No vídeo registrado pelo drone, um dos supostos mercenários é visto com uma câmera, aparentemente filmando a ação. Isso explicaria a divulgação de imagens em redes sociais, com acusações direcionadas aos soldados do país europeu. Paris alega que os perfis que fizeram a divulgação dessas cenas teriam sido criados pelo próprio Wagner Group, parte de uma campanha de difamação contra os franceses.

Retirada de tropas

Principal aliada ocidental do Mali, a França marca presença militar no Mali há cerca de dez anos, período no qual foi determinante para acabar com o domínio de grupos extremistas sobretudo na região norte do país. Desde o ano passado, porém, as forças armadas francesas iniciaram um processo de retirada de tropas, devido a um desacerto entre os dois governos. A decisão de Paris gerou dúvidas quanto à capacidade de o Mali sustentar os avanços na luta contra o jihadismo.

Uma das razões para a retirada francesa foi justamente o acordo com os mercenários do Wagner Group firmado pelo coronel Assimi Goita, que assumiu o poder no golpe de Estado de maio de 2021.

Wagner é uma milícia notória na Síria e na República Centro-Africana por ter cometido abusos e todos os tipos de violações que não correspondem a nenhum solução, e por isso é incompatível com a nossa presença”, disse o ministro das Relações Exteriores francês, Jean-Yves Le Drian.

Também pesou contra a colaboração entre os dois governos a possibilidade levantada diversas vezes por Goita de abrir negociações com grupos terroristas, decisão rejeitada por Paris, bem como a demora para se realizar no país nova eleição democrática, ampliando a duração do governo militar.

Por que isso importa?

A instabilidade no Mali começou com o golpe de Estado em 2012, quando vários grupos rebeldes e extremistas tomaram o poder no norte do país. De quebra, a nação, independente desde 1960, viveu em maio de 2021 o terceiro golpe de Estado em um intervalo de apenas dez anos, seguindo o que já havia ocorrido em 2012 e também em 2020.

A mais recente turbulência política começou semanas antes do golpe, com a demissão do primeiro-ministro Moctar Ouane pelo presidente Bah Ndaw. Reconduzido ao cargo pouco depois, Ouane não conseguiu formar um novo governo, e a tensão aumentou com a falta de pagamento dos salários dos professores. O maior sindicato da categoria, então, começou a se preparar para uma greve.
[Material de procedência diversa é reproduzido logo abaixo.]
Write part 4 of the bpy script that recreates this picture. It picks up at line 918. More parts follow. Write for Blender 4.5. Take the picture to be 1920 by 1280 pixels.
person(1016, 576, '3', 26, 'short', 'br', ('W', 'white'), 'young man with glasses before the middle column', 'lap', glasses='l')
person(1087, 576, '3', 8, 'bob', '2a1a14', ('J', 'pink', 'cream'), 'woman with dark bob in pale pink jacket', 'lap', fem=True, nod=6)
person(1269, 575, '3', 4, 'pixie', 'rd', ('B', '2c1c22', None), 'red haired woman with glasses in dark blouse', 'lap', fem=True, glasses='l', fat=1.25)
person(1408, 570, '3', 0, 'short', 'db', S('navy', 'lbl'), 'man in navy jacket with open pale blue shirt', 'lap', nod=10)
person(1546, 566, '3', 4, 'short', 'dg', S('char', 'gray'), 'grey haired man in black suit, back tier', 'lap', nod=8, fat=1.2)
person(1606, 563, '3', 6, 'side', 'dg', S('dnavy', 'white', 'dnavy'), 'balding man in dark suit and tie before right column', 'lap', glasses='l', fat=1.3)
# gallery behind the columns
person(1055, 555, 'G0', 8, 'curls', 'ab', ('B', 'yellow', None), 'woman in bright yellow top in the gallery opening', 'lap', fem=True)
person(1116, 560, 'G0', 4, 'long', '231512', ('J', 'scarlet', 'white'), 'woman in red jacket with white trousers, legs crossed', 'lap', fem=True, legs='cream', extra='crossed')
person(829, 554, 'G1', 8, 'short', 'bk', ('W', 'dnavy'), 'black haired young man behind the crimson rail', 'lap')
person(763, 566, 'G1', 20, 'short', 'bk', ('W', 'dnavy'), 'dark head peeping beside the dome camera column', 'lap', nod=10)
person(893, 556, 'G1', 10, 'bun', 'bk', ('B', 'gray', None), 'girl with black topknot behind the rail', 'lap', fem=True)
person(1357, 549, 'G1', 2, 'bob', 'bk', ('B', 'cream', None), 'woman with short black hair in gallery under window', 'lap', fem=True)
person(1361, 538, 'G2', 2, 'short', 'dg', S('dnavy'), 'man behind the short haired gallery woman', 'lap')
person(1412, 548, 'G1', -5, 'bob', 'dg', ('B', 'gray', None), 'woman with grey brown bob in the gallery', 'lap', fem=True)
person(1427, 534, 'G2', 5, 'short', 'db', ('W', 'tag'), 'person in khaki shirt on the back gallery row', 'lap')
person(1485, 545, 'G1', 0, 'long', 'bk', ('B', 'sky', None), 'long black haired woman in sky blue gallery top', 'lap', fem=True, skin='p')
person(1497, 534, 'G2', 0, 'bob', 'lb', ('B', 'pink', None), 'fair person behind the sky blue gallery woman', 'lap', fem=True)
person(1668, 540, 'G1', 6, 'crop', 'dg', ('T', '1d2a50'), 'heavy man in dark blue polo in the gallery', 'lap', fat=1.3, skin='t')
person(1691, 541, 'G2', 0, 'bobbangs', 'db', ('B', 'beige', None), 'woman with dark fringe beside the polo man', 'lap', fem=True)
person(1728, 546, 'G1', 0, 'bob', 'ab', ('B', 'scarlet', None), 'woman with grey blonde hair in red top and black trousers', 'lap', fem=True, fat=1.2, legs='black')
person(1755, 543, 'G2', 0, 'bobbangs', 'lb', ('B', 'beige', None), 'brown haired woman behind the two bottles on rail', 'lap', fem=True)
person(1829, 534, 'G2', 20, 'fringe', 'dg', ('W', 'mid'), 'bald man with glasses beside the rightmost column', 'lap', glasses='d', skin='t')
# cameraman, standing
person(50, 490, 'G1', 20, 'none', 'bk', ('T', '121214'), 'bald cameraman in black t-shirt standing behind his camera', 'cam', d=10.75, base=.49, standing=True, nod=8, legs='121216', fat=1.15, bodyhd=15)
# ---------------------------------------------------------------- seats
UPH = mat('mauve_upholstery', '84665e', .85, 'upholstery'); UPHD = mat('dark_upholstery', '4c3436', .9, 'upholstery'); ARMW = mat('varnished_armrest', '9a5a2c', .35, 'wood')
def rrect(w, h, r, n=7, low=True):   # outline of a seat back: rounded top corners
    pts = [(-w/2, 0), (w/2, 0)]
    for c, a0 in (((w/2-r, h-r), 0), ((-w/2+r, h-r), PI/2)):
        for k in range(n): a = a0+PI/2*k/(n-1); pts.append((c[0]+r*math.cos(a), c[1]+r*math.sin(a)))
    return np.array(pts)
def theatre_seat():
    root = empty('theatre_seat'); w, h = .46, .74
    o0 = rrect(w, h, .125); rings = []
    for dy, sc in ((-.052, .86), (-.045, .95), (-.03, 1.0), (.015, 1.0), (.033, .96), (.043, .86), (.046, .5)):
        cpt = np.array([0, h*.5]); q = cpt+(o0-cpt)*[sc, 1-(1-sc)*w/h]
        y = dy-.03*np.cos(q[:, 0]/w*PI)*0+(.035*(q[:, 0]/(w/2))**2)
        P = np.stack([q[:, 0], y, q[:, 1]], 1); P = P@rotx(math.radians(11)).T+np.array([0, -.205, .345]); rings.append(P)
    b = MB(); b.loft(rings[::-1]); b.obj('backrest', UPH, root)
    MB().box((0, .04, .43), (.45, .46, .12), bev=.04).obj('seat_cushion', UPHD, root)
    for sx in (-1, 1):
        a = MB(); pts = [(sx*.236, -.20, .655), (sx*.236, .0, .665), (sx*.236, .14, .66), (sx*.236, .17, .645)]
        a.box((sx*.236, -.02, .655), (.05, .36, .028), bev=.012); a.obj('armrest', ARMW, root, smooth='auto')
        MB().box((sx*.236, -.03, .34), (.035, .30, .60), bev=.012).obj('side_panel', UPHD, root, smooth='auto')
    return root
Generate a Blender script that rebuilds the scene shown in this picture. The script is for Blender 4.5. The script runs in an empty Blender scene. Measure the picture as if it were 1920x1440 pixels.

Veio a noite do dia 24 de maio, quando o coronel Assimi Goita, vice-presidente do país, destituiu Ndaw e Ouane de seus cargos e ordenou a prisão de ambos na capital Bamako. Segundo ele, os dois líderes civis violaram a carta de transição ao não consultarem o militar na formação do novo governo.

Ao contrário do que ocorreu em golpes anteriores, que contaram com apoio popular, desta vez a maior parte da população malinesa rejeitou a tomada de poder por Goita, que derrubou o governo de transição recém-instituído e assumiu o comando do país. A população civil não foi às ruas protestar contra o militar, mas usou as redes sociais para mostrar sua insatisfação.

Militarmente, especialistas e políticos ocidentais enxergam uma geopolítica delicada na região, devido ao aumento constante da influência de grupos jihadistas ligados à Al-Qaeda e ao Estado Islâmico (EI) e à consequente explosão da violência nos confrontos entre extremistas e militares. Além disso, trata-se de uma posição importante para traficantes de armas e pessoas, e o processo em curso de redução das tropas franceses, que atuam no país desde 2013, tende a piorar a situação.

Os conflitos, antes concentrados no norte do país, se expandiram inclusive para os vizinhos Burkina Faso e Níger. A região central do Mali se tornou um dos pontos mais violentos de todo o Sahel africano, com frequentes assassinatos étnicos e ataques extremistas contra forças do governo.